JOB – Extract exactly the run of lines starting at the line that holds "ec = mixc(ec, (.46, .19, .20), inner" and ending at the line that holds "w = one * np.clip(V", both included.

SUPPLIED DATA –
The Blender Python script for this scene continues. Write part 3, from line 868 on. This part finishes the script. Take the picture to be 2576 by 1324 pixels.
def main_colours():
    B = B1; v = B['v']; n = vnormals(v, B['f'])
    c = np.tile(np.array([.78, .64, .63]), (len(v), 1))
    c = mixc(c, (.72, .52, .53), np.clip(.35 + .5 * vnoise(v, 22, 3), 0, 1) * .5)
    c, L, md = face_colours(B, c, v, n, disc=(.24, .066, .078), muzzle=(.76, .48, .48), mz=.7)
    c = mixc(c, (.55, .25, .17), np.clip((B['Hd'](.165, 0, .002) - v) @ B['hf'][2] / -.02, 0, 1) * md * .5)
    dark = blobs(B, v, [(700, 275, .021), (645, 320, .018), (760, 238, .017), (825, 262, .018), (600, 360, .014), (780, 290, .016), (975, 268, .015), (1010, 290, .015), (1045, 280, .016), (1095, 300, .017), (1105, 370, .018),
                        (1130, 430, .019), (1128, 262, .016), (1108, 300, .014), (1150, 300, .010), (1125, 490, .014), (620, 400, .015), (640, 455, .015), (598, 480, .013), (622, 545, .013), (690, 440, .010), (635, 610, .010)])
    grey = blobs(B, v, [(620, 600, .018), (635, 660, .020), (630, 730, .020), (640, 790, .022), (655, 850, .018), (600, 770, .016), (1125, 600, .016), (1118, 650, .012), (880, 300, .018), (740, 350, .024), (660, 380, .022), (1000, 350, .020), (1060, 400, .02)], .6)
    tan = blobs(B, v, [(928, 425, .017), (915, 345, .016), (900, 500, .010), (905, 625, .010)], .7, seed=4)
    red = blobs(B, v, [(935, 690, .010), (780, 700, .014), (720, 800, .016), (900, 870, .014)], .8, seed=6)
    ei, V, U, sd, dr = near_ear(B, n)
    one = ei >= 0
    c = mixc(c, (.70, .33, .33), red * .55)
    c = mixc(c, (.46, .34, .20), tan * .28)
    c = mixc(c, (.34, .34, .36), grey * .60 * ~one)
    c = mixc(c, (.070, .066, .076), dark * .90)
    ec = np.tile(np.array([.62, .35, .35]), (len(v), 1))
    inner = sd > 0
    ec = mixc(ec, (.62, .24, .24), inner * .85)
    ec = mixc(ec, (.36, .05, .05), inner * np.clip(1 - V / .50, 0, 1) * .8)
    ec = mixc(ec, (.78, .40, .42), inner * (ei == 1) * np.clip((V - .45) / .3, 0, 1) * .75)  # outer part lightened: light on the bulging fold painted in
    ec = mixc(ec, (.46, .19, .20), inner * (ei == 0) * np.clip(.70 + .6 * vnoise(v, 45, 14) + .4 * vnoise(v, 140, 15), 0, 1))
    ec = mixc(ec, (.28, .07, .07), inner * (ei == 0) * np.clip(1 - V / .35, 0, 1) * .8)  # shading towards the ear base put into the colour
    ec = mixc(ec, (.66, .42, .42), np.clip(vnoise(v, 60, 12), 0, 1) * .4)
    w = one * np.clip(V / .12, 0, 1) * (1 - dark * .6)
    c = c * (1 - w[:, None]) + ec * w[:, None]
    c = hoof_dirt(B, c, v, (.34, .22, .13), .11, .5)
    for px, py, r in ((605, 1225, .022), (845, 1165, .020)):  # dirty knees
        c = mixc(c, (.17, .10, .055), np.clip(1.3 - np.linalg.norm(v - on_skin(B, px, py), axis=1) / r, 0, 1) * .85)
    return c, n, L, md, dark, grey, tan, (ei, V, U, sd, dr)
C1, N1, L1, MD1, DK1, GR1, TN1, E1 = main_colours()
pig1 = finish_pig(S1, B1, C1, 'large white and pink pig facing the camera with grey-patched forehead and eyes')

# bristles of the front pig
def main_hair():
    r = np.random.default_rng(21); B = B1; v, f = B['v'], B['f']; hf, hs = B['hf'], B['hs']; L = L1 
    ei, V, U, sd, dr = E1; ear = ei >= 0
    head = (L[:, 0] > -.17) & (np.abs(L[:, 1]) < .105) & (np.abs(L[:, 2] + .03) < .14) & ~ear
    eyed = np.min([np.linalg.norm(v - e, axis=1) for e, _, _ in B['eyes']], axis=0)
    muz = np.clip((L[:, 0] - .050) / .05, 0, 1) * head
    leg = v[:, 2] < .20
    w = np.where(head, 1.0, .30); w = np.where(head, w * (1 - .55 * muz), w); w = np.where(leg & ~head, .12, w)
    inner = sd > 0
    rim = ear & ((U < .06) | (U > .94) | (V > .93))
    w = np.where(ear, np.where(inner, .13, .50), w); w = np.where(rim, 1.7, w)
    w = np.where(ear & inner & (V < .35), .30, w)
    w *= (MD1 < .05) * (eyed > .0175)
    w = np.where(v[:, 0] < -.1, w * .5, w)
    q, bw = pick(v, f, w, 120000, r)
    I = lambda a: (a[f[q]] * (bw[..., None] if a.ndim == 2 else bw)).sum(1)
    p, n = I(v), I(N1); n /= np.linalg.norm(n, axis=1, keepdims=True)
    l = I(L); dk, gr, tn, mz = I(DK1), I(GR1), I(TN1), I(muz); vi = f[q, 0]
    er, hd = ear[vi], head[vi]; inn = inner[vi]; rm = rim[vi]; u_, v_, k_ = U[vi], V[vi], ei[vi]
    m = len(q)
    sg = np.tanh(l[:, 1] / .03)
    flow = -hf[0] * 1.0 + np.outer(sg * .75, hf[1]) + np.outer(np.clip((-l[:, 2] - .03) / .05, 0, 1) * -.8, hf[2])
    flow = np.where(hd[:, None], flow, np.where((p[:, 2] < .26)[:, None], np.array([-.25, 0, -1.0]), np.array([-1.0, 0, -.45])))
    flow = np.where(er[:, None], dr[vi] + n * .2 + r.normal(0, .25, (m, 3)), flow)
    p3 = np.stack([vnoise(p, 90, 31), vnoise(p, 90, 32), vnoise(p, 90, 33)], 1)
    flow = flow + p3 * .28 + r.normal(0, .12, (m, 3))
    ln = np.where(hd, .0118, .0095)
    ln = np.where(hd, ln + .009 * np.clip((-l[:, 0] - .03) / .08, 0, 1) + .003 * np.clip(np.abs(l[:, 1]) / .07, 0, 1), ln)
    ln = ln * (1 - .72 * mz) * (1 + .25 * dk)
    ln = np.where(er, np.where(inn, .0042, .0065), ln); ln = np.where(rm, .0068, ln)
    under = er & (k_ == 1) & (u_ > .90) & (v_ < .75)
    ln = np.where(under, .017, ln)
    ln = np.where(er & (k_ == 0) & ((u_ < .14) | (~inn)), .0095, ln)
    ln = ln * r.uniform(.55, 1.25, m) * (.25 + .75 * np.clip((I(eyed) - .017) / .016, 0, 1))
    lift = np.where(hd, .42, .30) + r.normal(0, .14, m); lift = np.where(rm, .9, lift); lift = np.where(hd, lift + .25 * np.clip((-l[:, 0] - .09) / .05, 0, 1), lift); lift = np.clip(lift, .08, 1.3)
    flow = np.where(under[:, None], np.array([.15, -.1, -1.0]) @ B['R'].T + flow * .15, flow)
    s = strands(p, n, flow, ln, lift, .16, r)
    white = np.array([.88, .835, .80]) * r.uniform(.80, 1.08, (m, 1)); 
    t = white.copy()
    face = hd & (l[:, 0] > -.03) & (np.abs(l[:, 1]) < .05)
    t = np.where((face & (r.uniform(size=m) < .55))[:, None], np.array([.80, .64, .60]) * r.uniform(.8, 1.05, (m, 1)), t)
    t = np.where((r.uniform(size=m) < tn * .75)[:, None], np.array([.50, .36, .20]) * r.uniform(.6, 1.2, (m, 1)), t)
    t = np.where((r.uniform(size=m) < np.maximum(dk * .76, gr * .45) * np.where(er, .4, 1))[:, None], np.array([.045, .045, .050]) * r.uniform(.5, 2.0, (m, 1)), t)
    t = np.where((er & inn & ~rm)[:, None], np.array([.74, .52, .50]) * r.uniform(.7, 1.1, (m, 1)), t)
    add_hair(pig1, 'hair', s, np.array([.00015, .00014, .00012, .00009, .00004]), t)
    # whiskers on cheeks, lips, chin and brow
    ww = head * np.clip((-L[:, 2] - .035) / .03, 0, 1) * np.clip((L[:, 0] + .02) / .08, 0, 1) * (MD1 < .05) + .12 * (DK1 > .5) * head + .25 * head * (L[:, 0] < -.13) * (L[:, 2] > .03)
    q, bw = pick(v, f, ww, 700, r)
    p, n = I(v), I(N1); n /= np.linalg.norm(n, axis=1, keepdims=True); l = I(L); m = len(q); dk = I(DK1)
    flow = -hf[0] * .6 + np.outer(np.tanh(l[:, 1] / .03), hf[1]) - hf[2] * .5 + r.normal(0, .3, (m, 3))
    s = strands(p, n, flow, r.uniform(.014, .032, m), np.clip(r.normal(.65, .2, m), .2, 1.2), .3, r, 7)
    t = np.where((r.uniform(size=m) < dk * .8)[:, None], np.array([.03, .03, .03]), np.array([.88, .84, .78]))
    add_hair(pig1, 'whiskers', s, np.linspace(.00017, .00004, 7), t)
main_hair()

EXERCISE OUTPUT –
    ec = mixc(ec, (.46, .19, .20), inner * (ei == 0) * np.clip(.70 + .6 * vnoise(v, 45, 14) + .4 * vnoise(v, 140, 15), 0, 1))
    ec = mixc(ec, (.28, .07, .07), inner * (ei == 0) * np.clip(1 - V / .35, 0, 1) * .8)  # shading towards the ear base put into the colour
    ec = mixc(ec, (.66, .42, .42), np.clip(vnoise(v, 60, 12), 0, 1) * .4)
    w = one * np.clip(V / .12, 0, 1) * (1 - dark * .6)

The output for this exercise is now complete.